Personality tests such as True Colors can reveal where recurring communication conflicts erupt on a team, says Bernier. Natural communication barriers often come up between advisors and their assistants.

For example, you could be an “orange” manager, as identified by True Colors, who is concerned with big-picture concepts such as landing new prospects, while your assistant, a “gold,” focuses on ensuring forms are filled out correctly. Tests such as True Colours can help resolve those gaps by identifying contradictory traits and encouraging both parties to find ways to accommodate them.

“The test can show the manager that he needs to be more sensitive toward the way the gold assistant wants the forms filled out,” Bernier says. “Meanwhile, the gold can learn to fill out certain things on his or her own.”

Friedman adds that testing can help you become a more effective leader. “The most important assessment using a test is of yourself and your shortcomings,” he says. “It’s not just about finding out you are an orange and someone else is a gold. The thinking should be, ‘I’m an orange. What should I do to better get along with gold?’”

Which test is best? None of them, says Bernier. Different tests simply look at different traits. The test you choose will depend on what you want to measure. For example, you might use Kolbe to measure problem-solving approaches; Myers-Briggs for personality traits; True Colors to identify communication gaps.

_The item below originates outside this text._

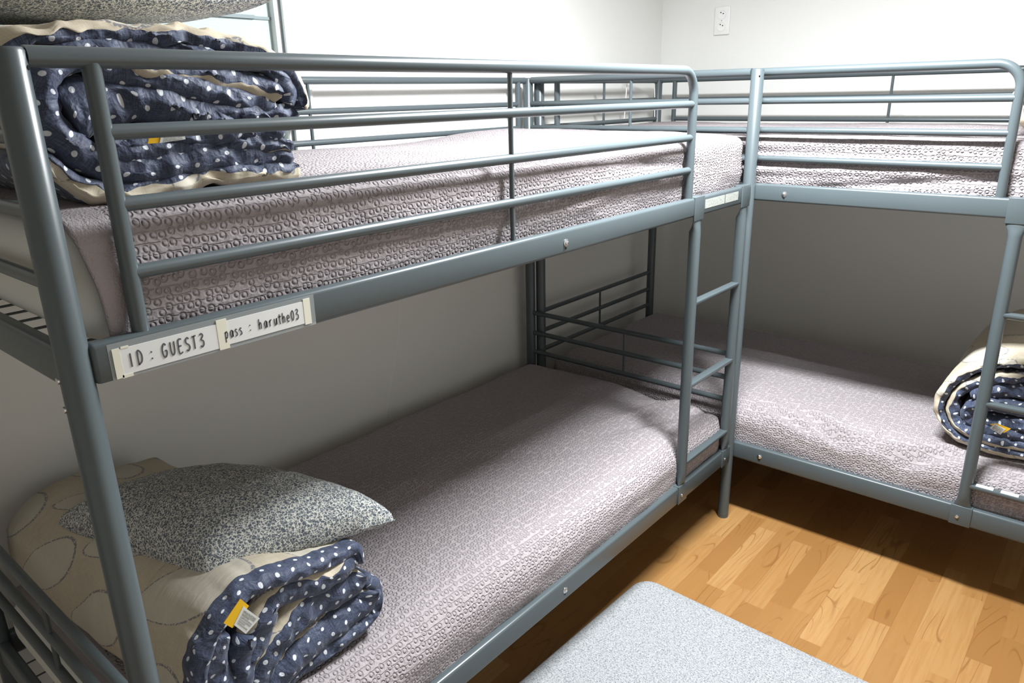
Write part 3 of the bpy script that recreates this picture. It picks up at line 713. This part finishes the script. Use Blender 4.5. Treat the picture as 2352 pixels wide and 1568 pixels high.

For Applegath, testing was a worthwhile endeavour. She ended up with three candidates who had a Kolbe score that matched the profile she was looking for. She chose Matt Hennebury, her current associate. While Hennebury’s score wasn’t the strongest, his values and personality, combined with his high Kolbe score, made him a better fit than the other two candidates.

“It’s not an exact science,” Applegath says. “Values and likability are also important.”